Estou em meu escritório, o dia é claro, um céu azul é visível pela janela, a vida segue em sua beleza, ternura e violência. Contudo, olho para um canto sombrio nesse escritório ao lado de uma pequena prateleira de livros. As sombras me atraem, penso em sentar-me encolhido naquele canto escuro, fechar as janelas, apagar as luzes e ficar ali, esperando ser recoberto pelas trevas. Lembro-me de Gregor, personagem de Kafka, que se tornou um inseto indesejável até para sua família e achou que o melhor era simplesmente sumir. Talvez seja encontrado “duro como uma pedra”, ressequido no canto escuro do escritório e isso seja um alívio para muita gente. Um inseto ou qualquer coisa indiscernível de outras coisas do mundo inanimado. [1]

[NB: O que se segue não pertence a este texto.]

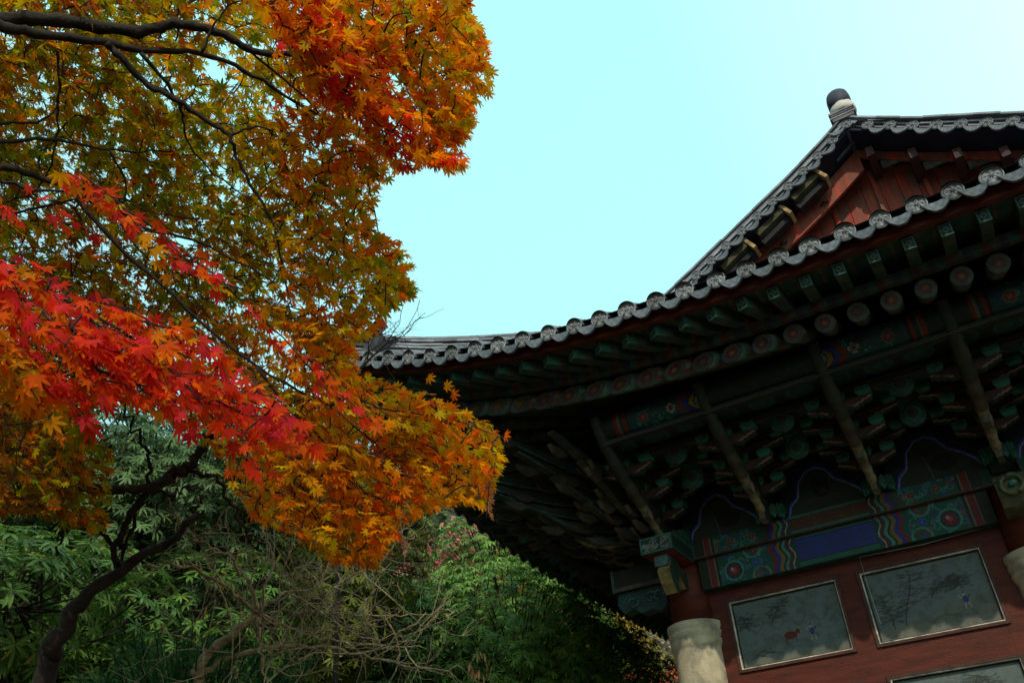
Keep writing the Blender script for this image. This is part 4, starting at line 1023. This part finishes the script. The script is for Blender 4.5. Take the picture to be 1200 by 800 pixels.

Mas, certamente há personagens bem melhores na história e na literatura para imitar. Personagens que se levantam do chão, que não se vergam e que se inserem numa História que não depende de aprovações, de permissões ou de condições passageiras, uma História na clave da eternidade. A proposta de Kempis é bem mais atrativa e digna da humanidade que há em mim e em todo ser humano. Imitar aquele que vence o tempo, que vence a opinião dos homens, a força, que não se abate, não é sobrepujado nem mesmo pela morte. Talvez em sua face humana de fraqueza peça que o cálice dorido seja afastado, mas logo compreende que não pode alterar sua rota. Nossa imitação deste modelo que nos foi legado não é fácil, mas é o único caminho. Não podemos ceder à tentação de querer “agradar aos homens”, nem de temer “desagradar-lhes”, pois só assim será possível gozar “grande paz”. [2] Além disso, nossas virtudes somente se manifestam em plenitude na adversidade; “pois as ocasiões não fazem o homem fraco, mas revelam o que ele é”. [3] Não somos insetos, não morremos encolhidos num canto escuro, ninguém nos impõe o silêncio arbitrariamente nem podemos ser iludidos por falácias e mentiras, porque a verdade se sobrepõe, ela “existe” e, mais que isso, não “desiste”, “ela resiste”. [4] A verdade nos liberta do erro e nos põe em pé de coluna reta e digna. A nenhum homem é dado o direito de rastejar como um inseto. Sejamos dignos de nossa humanidade, que recebemos como um dom! Aos tiranetes e às falácias reservemos apenas nosso desprezo.


 

REFERÊNCIAS


KAFKA, Franz. A Metamorfose. Trad. Marques Rebelo. 17ª. ed. Rio de Janeiro: Ediouro, 1996.


KEMPIS, Tomás. Imitação de Cristo. Trad. Pietro Nassetti. Rio de Janeiro: Martin Claret, 2001.


MARÍAS, Julián. Tratado Sobre a Convivência – Concórdia sem acordo. Trad. Maria Stela Gonçalves. São Paulo: Martins Fontes, 2003.


 

Citações:

[1] KAFKA, Franz. A Metamorfose. Trad. Marques Rebelo. 17ª. ed. Rio de Janeiro: Ediouro, 1996, p. 122 – 137. [2] KEMPIS, Tomás. Imitação de Cristo. Trad. Pietro Nassetti. Rio de Janeiro: Martin Claret, 2001, p. 98. [3] Op. Cit., p. 28. [4]MARÍAS, Julián. Tratado Sobre a Convivência – Concórdia sem acordo. Trad. Maria Stela Gonçalves. São Paulo: Martins Fontes, 2003, p. 23.